Want a Wikipedia page for yourself or your business? An underground network of editors will make you one—for a price.
Three years after launching an online magazine for young entrepreneurs called Founder, Nathan Chan decided it needed a Wikipedia page. “Any legitimate brand has one,” he says. “All our competitors have pages.” There were just two problems. Wikipedia strongly discourages people from creating their own pages. And the site’s five-million-plus articles are largely created by 200,000-some volunteer editors, and it’s unlikely one of them would suddenly take an interest in a small startup and build a page themselves.
This spring, Chan posted on Facebook asking if anyone knew of an editor he could hire to create a Wikipedia page. Someone replied with a referral: an experienced editor who builds pages for a fee. Chan got in touch and agreed to pay $1,300 for pages about both himself and his company.
For all its flaws as a crowd sourced encyclopaedia, there is a widespread belief that Wikipedia conveys credibility: If you or your business is on there, you seem legit. This has fueled a booming, underground world of Wikipedia editors for hire—people who, often secretly, use their expertise and good standing in the Wikipedia community to build pages for attention starved startups and other paying clients. Services can range from a few hundred to a few thousand dollars. Multiple such editors interviewed for this story say they’re inundated with business.

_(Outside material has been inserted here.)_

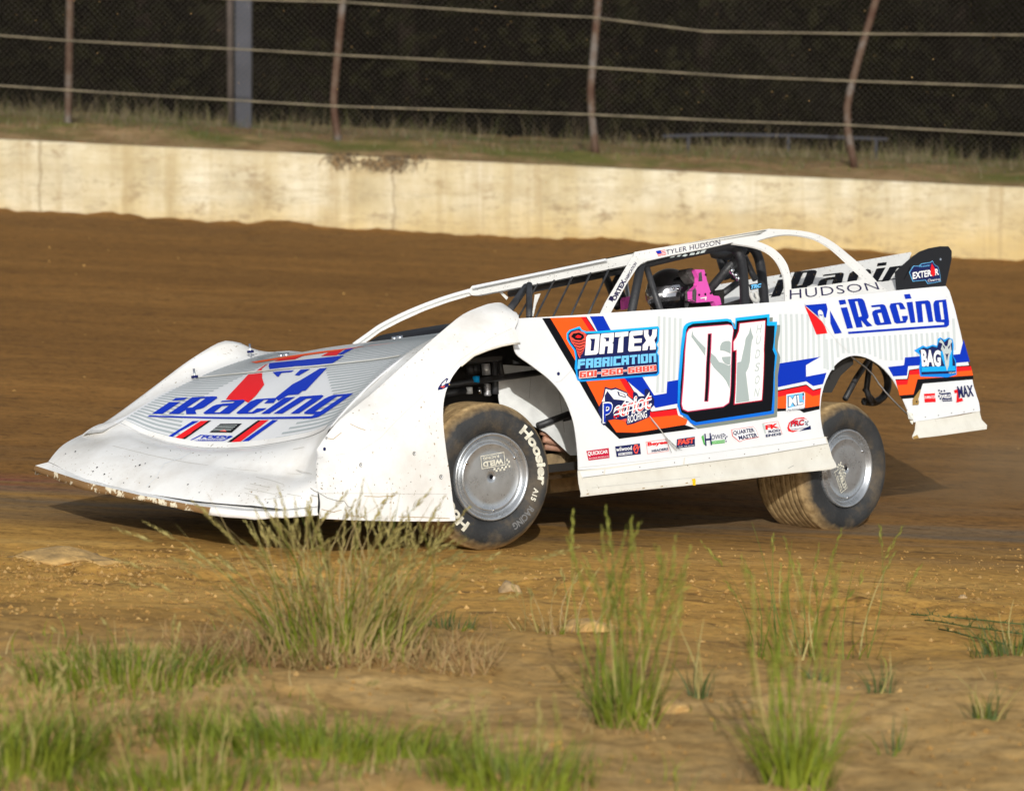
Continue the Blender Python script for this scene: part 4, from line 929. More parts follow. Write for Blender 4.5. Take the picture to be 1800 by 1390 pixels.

Buyer beware, though: Everything about this service is steeped in uncertainty, starting with whether a Wikipedia page is worth the money. “I see the value from an SEO standpoint,” says Elaine Young, a professor of digital and social media marketing at the Robert P. Stiller School of Business at Champlain College in Vermont. “For an entrepreneur, one of the biggest challenges is getting found, and Wikipedia often comes up first in searches. It provides a starting point for information.”